Please write out the lines of the data exactly, beginning with the first and ending with the line containing "m = MB((-.5, -1.13, -1.5));"; leave the pictures behind.

>>>

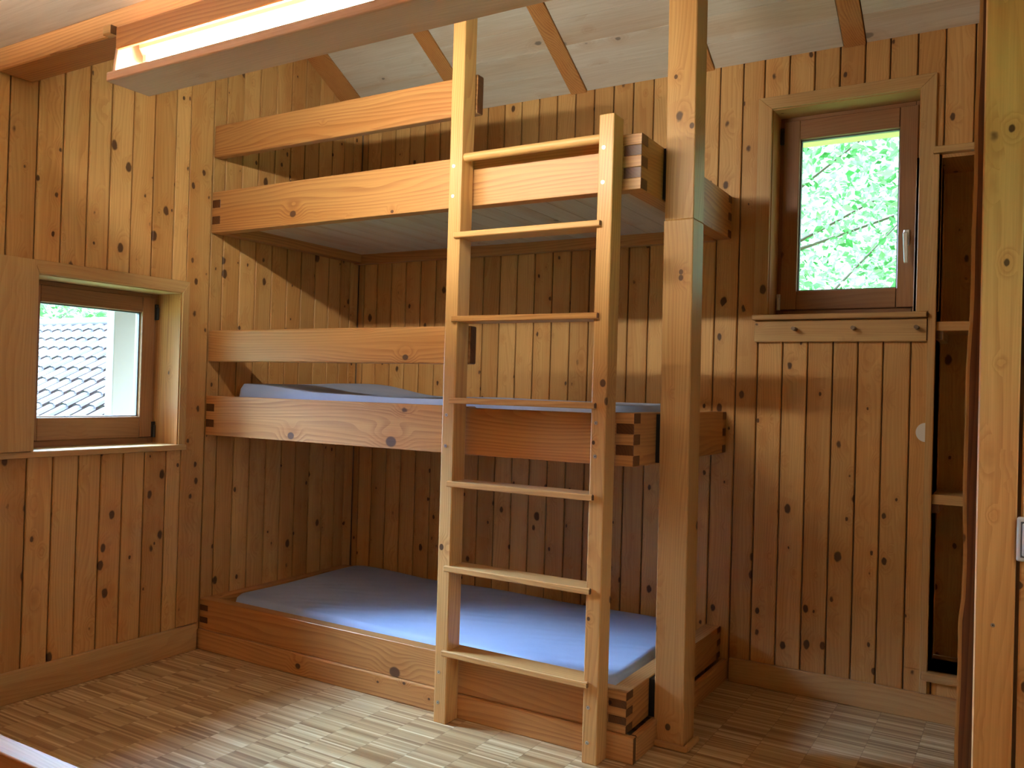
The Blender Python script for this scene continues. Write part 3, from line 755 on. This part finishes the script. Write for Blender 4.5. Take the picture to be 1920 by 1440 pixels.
# added unseen slab shading the left window and eave over the back wall
m = MB(); m.box(-.60, -.21, -3.4, .3, 1.755, 1.80, 'Y'); struct(m.build('added_overhang', wm('casing', 'Y')))
m = MB(); m.box(-.3, 4.0, .20, .62, 2.445, 2.475, 'X'); struct(m.build('eave_soffit', wm('casing', 'X')))
m = MB((-.5, -1.13, -1.5)); m.box(-.53, -.47, -1.188, -1.075, -1.5, 1.755, 'Z'); tag(m.build('outdoor_post', PALEPOST, bevel=.004), 'pale weathered upright board just outside the small left window', 'post')

# neighbouring house with tiled roof: ridge along x
nh = thing('neighbouring_house', 'low neighbouring house with pale mossy clay tile roof seen through the left window', 'house', (-13, 5.4, -1.5))
RY, RZ, th = 5.4, 2.15, math.tan(math.radians(30))
xs0, xs1, pit, course, ncr = -22.0, -4.6, .30, .34, 14
vs, fs = [], []
ncol = int((xs1-xs0)/pit)
prof = [(0, .0), (.10, .0), (.17, .055), (.42, .085), (.70, .075), (.86, .045), (.885, .0)]
for c in range(ncr):
    for e in (0, 1):
        s = (c+e*1.10)*course; y = RY-s*math.cos(math.radians(30)); zz = RZ-s*math.sin(math.radians(30))
        lift = .030 if e else .0
        for kx in range(ncol+1):
            for (u, h) in prof:
                vs.append((xs0+(kx+u)*pit, y, zz+h+lift))
rowlen = (ncol+1)*len(prof)
for c in range(ncr):
    a = (2*c)*rowlen; b = a+rowlen
    for i in range(rowlen-1): fs.append((a+i, a+i+1, b+i+1, b+i))
mb = child(nh); mb.add(vs, fs); ro = mb.build('roof_tiles', TILE, nh); sm = ro.modifiers.new('thick', 'SOLIDIFY'); sm.thickness = .02
mb = child(nh); mb.box(xs0+.2, xs1-.2, 1.6, 9.0, -1.5, .05); mb.prism([(1.2, -.35), (9.6, -.35), (RY, RZ-.06)], 'X', xs0+.1, xs1-.1); mb.build('house_wall', PALEPOST, nh)
mb = child(nh)
x = xs0
while x < xs1:
    mb.cyl((x, RY, RZ+.01), (x+.40, RY, RZ+.025), .135, 14, r2=.115); x += .38
mb.build('ridge_cap', TILE, nh, smooth=True)

def tree(label, base, trunk_h, crown, n, size, sd):
    rnd = random.Random(sd); t_ = thing('leafy_tree', label, 'tree', base, 'trees outside the windows')
    mb = child(t_); p = Vector(base); mb.cyl(p, p+Vector((.1, .05, trunk_h)), .16, 12, r2=.08)
    for i in range(16):
        a = rnd.uniform(0, 6.28); z0 = trunk_h*rnd.uniform(.3, 1); st = p+Vector((.05, .02, z0)); en = st+Vector((math.cos(a)*crown[0]*.75, math.sin(a)*crown[1]*.75, rnd.uniform(.4, 1.4)))
        mb.cyl(st, en, .018, 6, r2=.004)
    mb.build('trunk', BARKM, t_)
    mb = child(t_); c = p+Vector((0, 0, crown[3]))
    for i in range(n):
        while True:
            v = Vector((rnd.uniform(-1, 1), rnd.uniform(-1, 1), rnd.uniform(-1, 1)))
            if .35 < v.length < 1: break
        q = c+Vector((v.x*crown[0], v.y*crown[1], v.z*crown[2]))
        d = Vector((rnd.gauss(0, 1), rnd.gauss(0, 1), rnd.gauss(0, .6)-.3)).normalized(); e = d.orthogonal().normalized()
        e = (Matrix.Rotation(rnd.uniform(0, 6.28), 3, d) @ e); s_ = size*rnd.uniform(.6, 1.2)
        nrm = d.cross(e)
        mb.add([q, q+d*s_*.45+e*s_*.28+nrm*s_*.05, q+d*s_, q+d*s_*.45-e*s_*.28+nrm*s_*.05], [(0, 1, 2, 3)], rnd.random())
    mb.build('foliage', LEAF, t_)
    return t_
tree('leafy green tree filling the view through the right window', (1.1, 4.6, -1.5), 4.6, (3.4, 1.9, 4.2, 5.0), 46000, .085, 1)
tree('second leafy tree behind, farther right outside the back window', (3.6, 9.6, -1.5), 5.0, (4.6, 2.2, 5.0, 5.4), 9000, .18, 2)
tree('green tree canopy behind the neighbouring tiled roof', (-14.5, 13.0, -1.5), 4.6, (6.5, 2.5, 4.2, 4.2), 12000, .24, 3)
tree('green tree further left behind the neighbouring tiled roof', (-28.0, 14.0, -1.5), 4.6, (6.5, 2.5, 4.4, 4.4), 8000, .26, 4)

<<<

SOLUTION FOR THIS EXERCISE:
The Blender Python script for this scene continues. Write part 3, from line 755 on. This part finishes the script. Write for Blender 4.5. Take the picture to be 1920 by 1440 pixels.
# added unseen slab shading the left window and eave over the back wall
m = MB(); m.box(-.60, -.21, -3.4, .3, 1.755, 1.80, 'Y'); struct(m.build('added_overhang', wm('casing', 'Y')))
m = MB(); m.box(-.3, 4.0, .20, .62, 2.445, 2.475, 'X'); struct(m.build('eave_soffit', wm('casing', 'X')))
m = MB((-.5, -1.13, -1.5)); m.box(-.53, -.47, -1.188, -1.075, -1.5, 1.755, 'Z'); tag(m.build('outdoor_post', PALEPOST, bevel=.004), 'pale weathered upright board just outside the small left window', 'post')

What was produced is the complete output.